DEPREMLERİN RİSK TOPLUMU KURAMI VE GÖSTERGEBİLİM ÜZERİNDEN ELE ALINMASI: “SAN ANDREAS FAYI” FİLMİ ÖRNEĞİ

Abstract

This study analyzes the film “San Andreas” through Ulrich Beck’s risk society theory and Barthes’ semiotic method. Beck argues that modern societies face escalating natural and technologically induced risks, with earthquakes standing out as disasters that cause severe destruction and long-term social consequences. These risks have increasingly drawn the attention of the film industry, leading to the production of earthquake-themed narratives. In this study, the film’s representations of earthquake-related dangers are examined through signifier, signified, and semiotic structures, focusing on the images, spaces, and associations that construct the film’s portrayal of risk.
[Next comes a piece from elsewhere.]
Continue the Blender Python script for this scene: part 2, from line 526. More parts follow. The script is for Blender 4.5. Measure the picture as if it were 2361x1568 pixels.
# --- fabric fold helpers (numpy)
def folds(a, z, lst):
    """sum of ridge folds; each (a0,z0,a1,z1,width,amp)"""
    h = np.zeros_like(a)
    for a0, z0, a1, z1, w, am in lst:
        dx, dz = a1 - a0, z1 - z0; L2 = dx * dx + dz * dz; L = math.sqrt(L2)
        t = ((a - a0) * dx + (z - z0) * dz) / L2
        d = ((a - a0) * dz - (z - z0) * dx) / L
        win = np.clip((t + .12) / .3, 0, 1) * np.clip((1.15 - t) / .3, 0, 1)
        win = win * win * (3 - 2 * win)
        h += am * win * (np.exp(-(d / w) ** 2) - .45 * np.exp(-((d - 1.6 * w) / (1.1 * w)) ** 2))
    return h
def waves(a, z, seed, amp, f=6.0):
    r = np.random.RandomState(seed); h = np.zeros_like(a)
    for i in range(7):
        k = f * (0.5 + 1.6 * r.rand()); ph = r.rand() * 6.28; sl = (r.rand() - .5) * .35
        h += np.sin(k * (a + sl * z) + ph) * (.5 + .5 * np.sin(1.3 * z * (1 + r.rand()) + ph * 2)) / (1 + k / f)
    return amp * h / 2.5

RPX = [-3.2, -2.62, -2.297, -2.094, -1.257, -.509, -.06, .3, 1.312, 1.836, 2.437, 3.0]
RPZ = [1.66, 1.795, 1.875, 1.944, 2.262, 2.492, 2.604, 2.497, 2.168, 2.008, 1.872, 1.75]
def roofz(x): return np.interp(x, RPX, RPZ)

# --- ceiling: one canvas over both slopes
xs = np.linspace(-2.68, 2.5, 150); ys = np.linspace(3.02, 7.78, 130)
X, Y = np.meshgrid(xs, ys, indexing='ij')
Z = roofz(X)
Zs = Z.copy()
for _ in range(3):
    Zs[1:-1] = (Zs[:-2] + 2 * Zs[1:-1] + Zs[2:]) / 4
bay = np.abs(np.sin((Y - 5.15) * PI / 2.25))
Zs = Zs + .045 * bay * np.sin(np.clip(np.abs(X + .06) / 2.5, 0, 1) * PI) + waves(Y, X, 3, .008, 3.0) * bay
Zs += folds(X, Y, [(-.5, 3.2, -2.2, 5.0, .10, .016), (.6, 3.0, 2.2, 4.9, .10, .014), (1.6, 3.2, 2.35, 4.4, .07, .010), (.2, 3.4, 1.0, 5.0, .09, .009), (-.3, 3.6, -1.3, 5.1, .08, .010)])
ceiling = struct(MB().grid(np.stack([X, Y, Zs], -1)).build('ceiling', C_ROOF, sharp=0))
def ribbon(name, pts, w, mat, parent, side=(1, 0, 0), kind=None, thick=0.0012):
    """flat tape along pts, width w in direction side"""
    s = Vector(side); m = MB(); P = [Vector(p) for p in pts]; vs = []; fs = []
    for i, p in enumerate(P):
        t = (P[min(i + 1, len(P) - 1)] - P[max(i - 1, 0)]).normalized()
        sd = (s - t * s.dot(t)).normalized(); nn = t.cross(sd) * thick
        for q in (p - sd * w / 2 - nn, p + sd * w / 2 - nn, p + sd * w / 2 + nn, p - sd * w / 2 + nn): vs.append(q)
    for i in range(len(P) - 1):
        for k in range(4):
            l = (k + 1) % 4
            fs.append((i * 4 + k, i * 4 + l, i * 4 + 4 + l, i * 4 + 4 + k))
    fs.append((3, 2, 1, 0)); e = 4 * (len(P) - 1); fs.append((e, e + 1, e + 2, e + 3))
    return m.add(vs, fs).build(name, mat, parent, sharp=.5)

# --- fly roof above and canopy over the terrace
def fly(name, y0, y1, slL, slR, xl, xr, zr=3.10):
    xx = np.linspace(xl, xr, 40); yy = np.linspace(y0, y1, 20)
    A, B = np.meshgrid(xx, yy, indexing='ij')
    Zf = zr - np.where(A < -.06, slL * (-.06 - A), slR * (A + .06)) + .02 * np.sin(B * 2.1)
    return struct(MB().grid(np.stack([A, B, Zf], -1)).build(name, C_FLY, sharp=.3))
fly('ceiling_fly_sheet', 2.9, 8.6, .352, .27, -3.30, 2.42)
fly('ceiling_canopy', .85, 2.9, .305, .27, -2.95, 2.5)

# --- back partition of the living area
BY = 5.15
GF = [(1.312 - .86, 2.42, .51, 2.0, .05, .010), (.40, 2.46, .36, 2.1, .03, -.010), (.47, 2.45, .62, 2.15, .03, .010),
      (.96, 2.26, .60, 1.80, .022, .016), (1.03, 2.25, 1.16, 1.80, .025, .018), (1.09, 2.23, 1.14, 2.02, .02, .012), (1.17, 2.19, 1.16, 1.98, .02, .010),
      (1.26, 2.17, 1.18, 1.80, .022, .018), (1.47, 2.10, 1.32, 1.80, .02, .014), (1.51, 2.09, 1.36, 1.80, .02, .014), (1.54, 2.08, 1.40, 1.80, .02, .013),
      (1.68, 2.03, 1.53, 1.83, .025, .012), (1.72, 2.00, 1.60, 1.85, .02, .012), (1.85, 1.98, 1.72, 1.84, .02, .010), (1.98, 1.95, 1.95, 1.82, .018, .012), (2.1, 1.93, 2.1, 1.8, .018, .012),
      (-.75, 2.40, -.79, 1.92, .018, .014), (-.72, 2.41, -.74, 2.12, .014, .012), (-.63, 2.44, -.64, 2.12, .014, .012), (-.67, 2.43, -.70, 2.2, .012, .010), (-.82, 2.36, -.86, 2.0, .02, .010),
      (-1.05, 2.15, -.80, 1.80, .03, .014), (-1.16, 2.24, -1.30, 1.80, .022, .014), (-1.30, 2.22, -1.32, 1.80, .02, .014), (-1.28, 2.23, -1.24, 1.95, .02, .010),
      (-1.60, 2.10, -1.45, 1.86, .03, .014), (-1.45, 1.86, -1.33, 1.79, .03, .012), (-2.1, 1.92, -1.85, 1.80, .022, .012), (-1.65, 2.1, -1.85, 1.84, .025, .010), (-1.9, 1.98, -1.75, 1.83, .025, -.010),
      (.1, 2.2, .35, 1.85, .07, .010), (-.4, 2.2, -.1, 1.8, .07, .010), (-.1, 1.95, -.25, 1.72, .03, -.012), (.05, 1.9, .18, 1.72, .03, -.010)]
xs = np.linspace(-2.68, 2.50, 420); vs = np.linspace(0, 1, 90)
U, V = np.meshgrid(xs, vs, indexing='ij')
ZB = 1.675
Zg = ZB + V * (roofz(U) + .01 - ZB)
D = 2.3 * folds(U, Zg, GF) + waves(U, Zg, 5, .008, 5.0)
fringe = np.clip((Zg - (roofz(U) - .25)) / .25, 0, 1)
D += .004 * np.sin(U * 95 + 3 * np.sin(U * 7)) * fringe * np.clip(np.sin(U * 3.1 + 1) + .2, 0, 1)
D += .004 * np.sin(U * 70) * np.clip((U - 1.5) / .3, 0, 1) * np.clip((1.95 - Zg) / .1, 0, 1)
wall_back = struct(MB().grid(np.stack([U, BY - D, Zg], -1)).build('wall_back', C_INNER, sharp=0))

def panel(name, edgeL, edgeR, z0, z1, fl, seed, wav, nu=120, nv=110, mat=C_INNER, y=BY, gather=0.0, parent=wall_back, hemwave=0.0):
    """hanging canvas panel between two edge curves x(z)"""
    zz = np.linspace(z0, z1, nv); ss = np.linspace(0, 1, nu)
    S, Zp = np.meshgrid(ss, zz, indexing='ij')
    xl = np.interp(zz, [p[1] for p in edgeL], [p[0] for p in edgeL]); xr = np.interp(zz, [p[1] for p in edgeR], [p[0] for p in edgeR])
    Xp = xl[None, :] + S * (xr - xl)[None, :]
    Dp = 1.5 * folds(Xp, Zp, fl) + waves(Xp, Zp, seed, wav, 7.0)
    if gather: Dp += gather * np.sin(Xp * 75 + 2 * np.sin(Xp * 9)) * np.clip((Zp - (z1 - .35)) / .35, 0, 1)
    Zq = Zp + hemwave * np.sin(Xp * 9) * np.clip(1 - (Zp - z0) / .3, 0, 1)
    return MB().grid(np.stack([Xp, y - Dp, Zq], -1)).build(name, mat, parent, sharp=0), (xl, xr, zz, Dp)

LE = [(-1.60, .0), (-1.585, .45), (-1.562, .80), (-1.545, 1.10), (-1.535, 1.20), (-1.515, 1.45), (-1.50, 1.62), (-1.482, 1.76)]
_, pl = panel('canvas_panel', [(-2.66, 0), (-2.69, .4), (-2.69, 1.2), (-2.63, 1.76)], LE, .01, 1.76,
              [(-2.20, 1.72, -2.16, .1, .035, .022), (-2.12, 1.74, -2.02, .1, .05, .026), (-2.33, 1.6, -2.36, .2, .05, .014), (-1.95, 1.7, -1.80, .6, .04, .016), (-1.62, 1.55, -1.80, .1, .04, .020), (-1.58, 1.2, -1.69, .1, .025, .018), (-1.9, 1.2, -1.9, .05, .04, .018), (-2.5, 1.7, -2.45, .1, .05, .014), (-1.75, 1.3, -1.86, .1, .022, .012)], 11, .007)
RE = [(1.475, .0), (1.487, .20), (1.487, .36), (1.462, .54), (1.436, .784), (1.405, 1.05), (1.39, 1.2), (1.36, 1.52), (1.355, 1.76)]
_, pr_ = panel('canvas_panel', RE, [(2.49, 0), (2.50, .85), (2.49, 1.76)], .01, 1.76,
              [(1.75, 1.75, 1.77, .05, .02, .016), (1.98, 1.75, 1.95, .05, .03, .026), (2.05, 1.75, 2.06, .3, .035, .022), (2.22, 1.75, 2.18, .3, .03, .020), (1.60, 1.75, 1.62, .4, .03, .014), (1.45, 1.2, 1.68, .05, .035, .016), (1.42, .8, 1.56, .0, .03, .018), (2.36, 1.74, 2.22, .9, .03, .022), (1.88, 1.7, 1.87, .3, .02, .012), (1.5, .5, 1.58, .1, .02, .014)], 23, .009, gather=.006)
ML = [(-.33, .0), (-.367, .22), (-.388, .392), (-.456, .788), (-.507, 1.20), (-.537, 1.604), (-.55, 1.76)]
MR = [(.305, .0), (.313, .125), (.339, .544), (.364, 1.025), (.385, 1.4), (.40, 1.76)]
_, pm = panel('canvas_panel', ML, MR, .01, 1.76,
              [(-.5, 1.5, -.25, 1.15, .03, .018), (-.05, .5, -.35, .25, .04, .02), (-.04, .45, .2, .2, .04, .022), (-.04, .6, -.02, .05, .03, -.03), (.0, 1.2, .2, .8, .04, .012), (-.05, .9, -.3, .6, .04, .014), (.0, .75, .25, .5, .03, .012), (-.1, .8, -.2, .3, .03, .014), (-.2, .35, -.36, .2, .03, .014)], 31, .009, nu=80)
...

The analysis reveals that while earthquakes are natural phenomena, their impacts can be amplified by human actions and urban vulnerability. In conclusion, earthquakes are natural risks, but they can be triggered by man and can cause great destruction in settlements, and earthquakes involve risks that will lead to material losses, mass causalities, displacement, and broader social transformations.



Keywords

Earthquake, risk society, semiotics, Ulrich Beck, Roland Barthes.